Thursday, May 16, 2013

The Real Danger

With the news on the scandal at the IRS growing by the day (it turns out that the higher ups knew way back in 2011), Ken Masugi sees the real danger to which this episode points:  the adminsitrative state.

Staying on the superficial level of comparing Obama with Nixon ignores the fundamental problem coming into sight here: the administrative state. In Woodrow Wilson’s conception, this scientific, a-political unity would inflict the will of an elite class on an electorate. In its modest way the IRS in this current scandal is playing out the logic of the great Progressive theorists of the administrative state—as well as its practitioners (see Woodrow Wilson, especially his classic essay on public administration).

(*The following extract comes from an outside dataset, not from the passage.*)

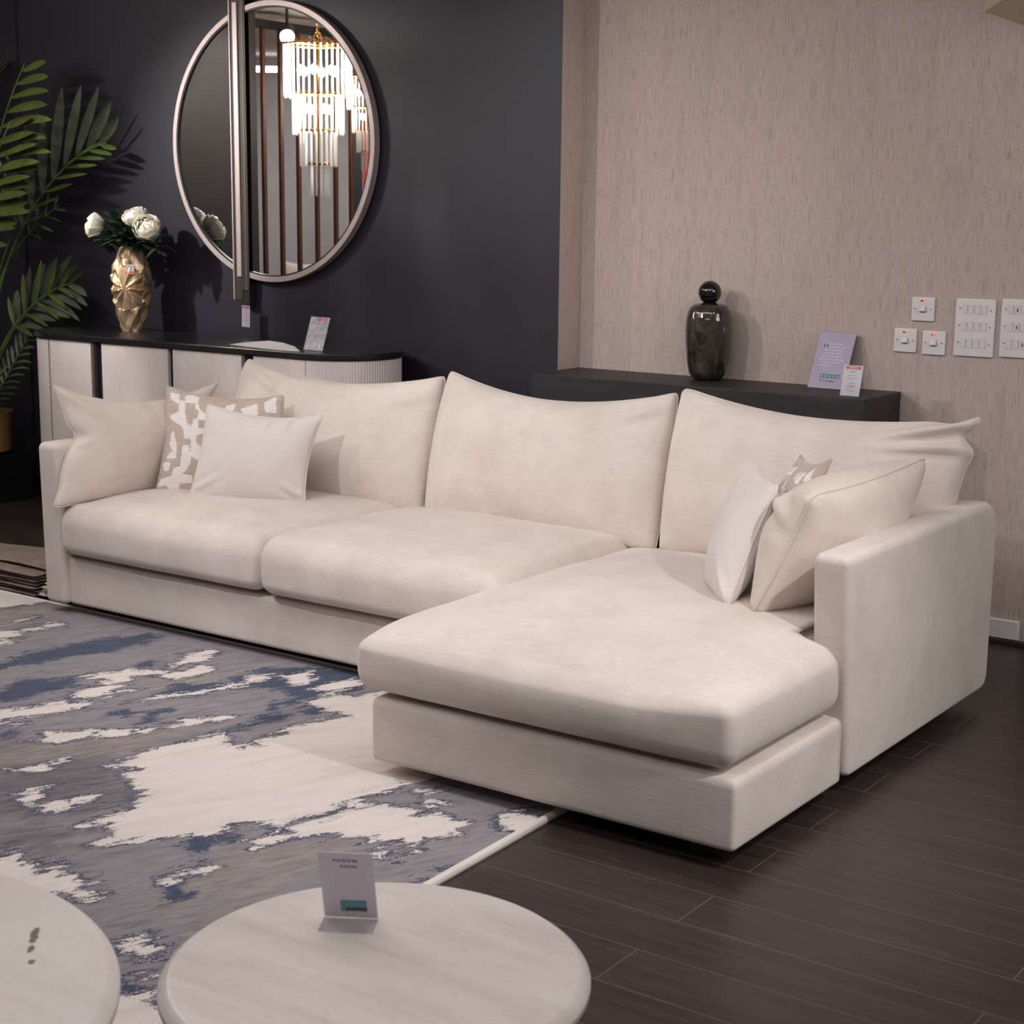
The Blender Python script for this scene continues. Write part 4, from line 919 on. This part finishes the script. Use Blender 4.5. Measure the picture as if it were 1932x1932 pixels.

I have made this argument in some posts for this site, e.g., this one on Cass Sunstein and FDR, and several others, including John Marini and Joseph Postell, have made similar arguments.

This is about as clear a description of the battle lines as I have seen:

The assault on bureaucracy today pits the rights of the people against the wisdom of the ruling elite. Try reforming the CIA, the civil rights division of the Justice Department, or the IRS through political appointees, who reflect the results of elections. Those agencies have long been captured, not through some iron triangle of interests, but through the acceptance of their employees of a conception of justice that is at war with constitutional government. That is what the IRS scandal is bringing to light.

Is the administrative state--partially caused by the legislature freely ceding away their power to virtually unaccountable bureaucracies that have quasi-legislative, executive, and judicial powers--at all compatible in a regime built on the the laws of nature and of nature's God?  Is it compatible with the principle of government being built upon the (enlightened) consent of the governed?  I think not.